What hydrodynamical simulations tell us about the radial properties of the stellar populations in Ellipticals

TL;DR

This study uses hydrodynamical simulations with detailed chemical evolution to explore the formation and radial metallicity variations in elliptical galaxies, successfully reproducing key observed relations and gradients.

Contribution

Introduces a new gas dynamical model that reproduces metallicity, color-magnitude, and [alpha/Fe] gradients in elliptical galaxies, revealing outside-in formation.

Findings

Galaxies form outside-in with rapid outer gas accretion and star formation.

Model reproduces observed mass-metallicity and color-magnitude relations.

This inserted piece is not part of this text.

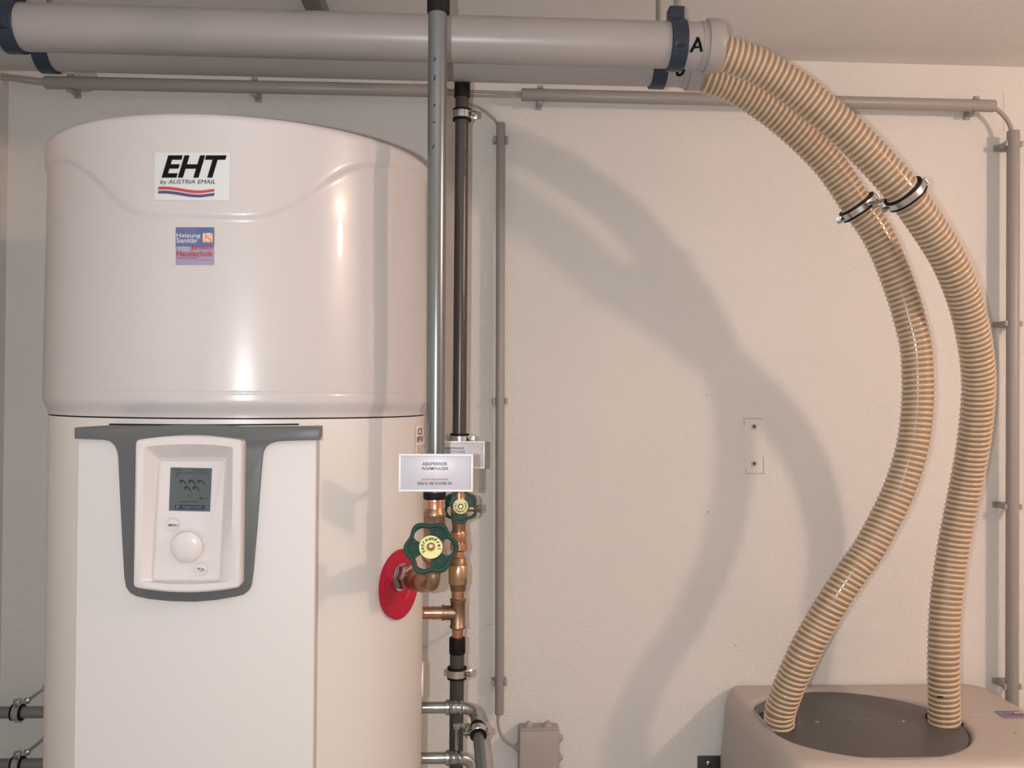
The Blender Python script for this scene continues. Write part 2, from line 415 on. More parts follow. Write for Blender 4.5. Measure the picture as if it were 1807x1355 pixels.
tr = [(131, 754.5), (190, 755.5), (222, 755.3), (255, 752.2), (300, 750.2), (345, 749.6), (395, 750.8), (440, 753.2), (480, 756.8), (520, 757.5), (562, 757), (562, 776.5), (505, 778), (490, 779), (478, 782), (469, 788), (464, 797), (462.5, 806), (458, 860), (452, 940), (446, 1010), (443, 1032), (439, 1042), (430, 1049), (415, 1053), (380, 1059), (345, 1062), (300, 1061), (262, 1057), (240, 1052), (229, 1046), (222, 1036), (219, 1020), (215, 950), (211, 870), (208, 806), (206.5, 797), (202, 786), (194, 779), (184, 776.2), (131, 774)]
m = MB(); extrude_px(tr, YF-.006, YF+.004, m); trim = m.build('grey_trim', TRIM, heater, bev=.0008)
trap(131, 562, 566.5, YF-.0055, pxz(775), pxz(754.8)).build('trim_top', TRIM, heater, bev=.001)
m = MB(); n = 20
pts = []
for i in range(n+1):
    x = 193+(527-193)*i/n; p = cylhit(x, 749, RB+.001); p.z = P(x, 748.6+1.2*sin(pi*i/n), p.y).z; pts.append(p)
m.tube(pts, .0011, 6); m.build('seam', GAPM, heater)
# control panel: bezel ring, sloping recess, plate
def arcrect(x0t, x1t, x0b, x1b, yt, ym, yb, ybm, r=5, n=10):
    """quad with arched top and bottom edges and rounded corners, clockwise"""
    out = []
    for i in range(n+1):
        t = i/n; x = x0t+r+(x1t-x0t-2*r)*t; out.append((x, yt+(ym-yt)*(1-(2*t-1)**2)))
    out += [(x1t-r*.3, yt+r*.3), (x1t, yt+r)]
    for i in range(1, 4): t = i/4; out.append((x1t+(x1b-x1t)*t, yt+r+(yb-r-yt-r)*t))
    out += [(x1b, yb-r), (x1b-r*.3, yb-r*.3)]
    for i in range(n+1):
        t = i/n; x = x1b-r-(x1b-x0b-2*r)*t; out.append((x, yb+(ybm-yb)*(1-(2*t-1)**2)))
    out += [(x0b+r*.3, yb-r*.3), (x0b, yb-r)]
    for i in range(1, 4): t = i/4; out.append((x0b+(x0t-x0b)*t, yb-r-(yb-r-yt-r)*t))
    out += [(x0t, yt+r), (x0t+r*.3, yt+r*.3)]
    return out
Y1 = YF-.028
A_ = arcrect(240, 427, 236, 424, 775.5, 768.5, 1037, 1045, 7)
B_ = [(x+(0), y) for x, y in arcrect(242.5, 424.5, 238.5, 421.5, 778, 771, 1034.5, 1042, 7)]
C_ = arcrect(254, 411, 250, 408, 788, 783.5, 1026, 1031, 5)
E_ = arcrect(279, 401, 268, 391, 808, 808, 1026.5, 1027, 6)
E2 = arcrect(282, 398.5, 271, 389, 811, 811, 1023.5, 1024, 5)
E3 = arcrect(284, 396.5, 273, 387, 813.2, 813.2, 1021.5, 1022, 4)
def Yp(y): return YF-.0085-(y-808)/(1026-808)*.0125     # the display plate leans: deeper at the top
loops = [[P(x, y, YF-.006) for x, y in A_], [P(x, y, Y1+.002) for x, y in A_], [P(x, y, Y1) for x, y in B_], [P(x, y, Y1+.0005) for x, y in C_],
         [P(x, y, Yp(y)+.0012) for x, y in E_], [P(x, y, Yp(y)-.0008) for x, y in E2], [P(x, y, Yp(y)+.0008) for x, y in E3]]
loops[0] = [Vector((q.x, YF-.004, q.z)) for q in loops[1]]
n = len(A_); vs = [v for L in loops for v in L]; fs = [(i*n+k, i*n+(k+1) % n, (i+1)*n+(k+1) % n, (i+1)*n+k) for i in range(len(loops)-1) for k in range(n)]
fs.append(tuple((len(loops)-1)*n+k for k in range(n)))
cp = MB().add(vs, fs).build('control_panel', BEZEL, heater, smooth=40)
def pm(off): return lambda x, y: P(x, y, Yp(y)+.0006-off)
def plq(mb, pts, off): put_poly(mb, pts, pm(off))
def solid(mb, pts, off, th):
    f = [pm(off+th)(*p) for p in pts]; b = [pm(off)(*p) for p in pts]; k = len(pts)
    mb.add(f+b, [tuple(range(k))]+[(i, (i+1) % k, k+(i+1) % k, k+i) for i in range(k)])
m = MB(); solid(m, [(301, 824.5), (374, 826), (370.5, 902.5), (298, 901)], 0, .0006); m.build('display', LCD, cp, smooth=0)
m = MB()
f_ = pm(.0009)
def shower(mb, cx, cy):
    pts = [(-6, 1), (-5.5, -2.5), (-3, -4.2), (1, -3.8), (5, -.5), (8.5, 5.5), (7, 6), (3.6, 1.5), (0, -.8), (-1.5, -.2), (-2.2, 1.8), (-4.4, 2.6)]
    put_poly(mb, [(cx+a*.95, cy+b*.95) for a, b in pts], f_)
for cx, cy in ((322, 850), (338, 850), (354, 850), (330, 861.5), (345.5, 861.5)): shower(m, cx, cy)
put_poly(m, [(311, 833.6), (368, 834.4), (368, 835.2), (311, 834.4)], f_)
put_text(m, '12:04', (309, 828, 320, 831), f_); put_text(m, 'Warmwasser', (340, 828.5, 367, 831.6), f_)
put_text(m, 'M', (310, 836, 314, 840), f_); put_text(m, '55 °C', (331, 873, 340, 876.5), f_); put_text(m, '48 °C', (357, 878, 367, 881), f_)
put_text(m, 'Speicher OK', (318, 883.5, 349, 887.5), f_); put_poly(m, [(353, 876), (355, 876), (355.6, 881.5), (352.6, 881.5)], f_)
m.build('display_icons', LCDD, cp, smooth=0)
m = MB(); put_poly(m, [(308.5, 890.5), (362.5, 891.5), (361, 899), (308, 898)], f_); m.build('display_bar', LCDB, cp, smooth=0)
m = MB(); f_ = pm(.0011); put_text(m, 'Programm Auto', (323, 892.8, 355, 896.8), f_)
put_text(m, 'o', (310.5, 891.8, 316, 897), f_); m.build('bar_lettering', LCDL, cp, smooth=0)
def button(cx, cy, r, nm, lbl=None, dome=.0012):
    c = pm(0)(cx, cy); rr = S(r, YF); ax = Vector((0, -1, -.06)).normalized()
    MBo = MB().lathe([(0, rr), (.0012, rr), (.0018, rr*.96), (.0014, rr*.88), (.0012, rr*.84), (.0012+dome*.6, rr*.78), (.0012+dome, rr*.45), (.0012+dome*1.08, .0001)], c, ax, 40)
    b = MBo.build(nm, BEZEL, cp); return b, c
b, c = button(305, 926, 12.3, 'menu_button')
m = MB(); put_text(m, 'MENU', (297.5, 924.3, 313.5, 928.8), lambda x, y: P(x, y, c.y-.0032), .01); m.build('button_lettering', GINK, cp, smooth=0)
b, c = button(355, 1004, 12, 'back_button')
m = MB(); pts = [P(x, y, c.y-.0030) for x, y in ((349, 1003), (357, 1003), (359.5, 1004), (360, 1005.5), (358.5, 1006.8), (352, 1006.8))]; m.tube(pts, .00035, 6)
m.tube([P(351, 1001.4, c.y-.0030), P(348.6, 1003, c.y-.0030), P(351, 1004.6, c.y-.0030)], .00035, 6); m.build('button_arrow', GINK, cp)
c = pm(0)(331, 964.5); rr = S(28.5, YF)
m = MB(); m.lathe([(-.001, rr*1.04), (.0003, rr*1.04), (.0008, rr), (.0002, rr*.965), (.005, rr*.93), (.0075, rr*.8), (.0090, rr*.5), (.0095, rr*.2), (.0096, .0001)], c, (0, -1, -.06), 64)
m.build('rotary_knob', BEZEL, cp)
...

Radial [alpha/Fe] gradients can be positive or negative, matching observations.

Abstract

Elliptical galaxies probably host the most metal rich stellar populations in the Universe. The processes leading to both the formation and the evolution of such stars are discussed by means of a new gas dynamical model which implements detailed chemical evolution prescriptions. Moreover, the radial variations in the metallicity distribution of these stars are investigated by means of G-dwarf-like diagrams. By comparing model predictions with observations, we derive a picture of galaxy formation in which the higher is the mass of the galaxy, the shorter are the infall and the star formation timescales. The galaxies seem to have formed outside-in, namely the most external regions accrete gas, form stars and develop a galactic wind very quickly (a few Myr) compared to the central core, where the star formation can last up to 1 Gyr. We show for the first time a model able in reproducing the mass-metallicity and the color-magnitude relations as well as the radial metallicity gradient, and, at the same time, the observed either positive or negative slopes in the [alpha/Fe] abundace ratio gradient in stars.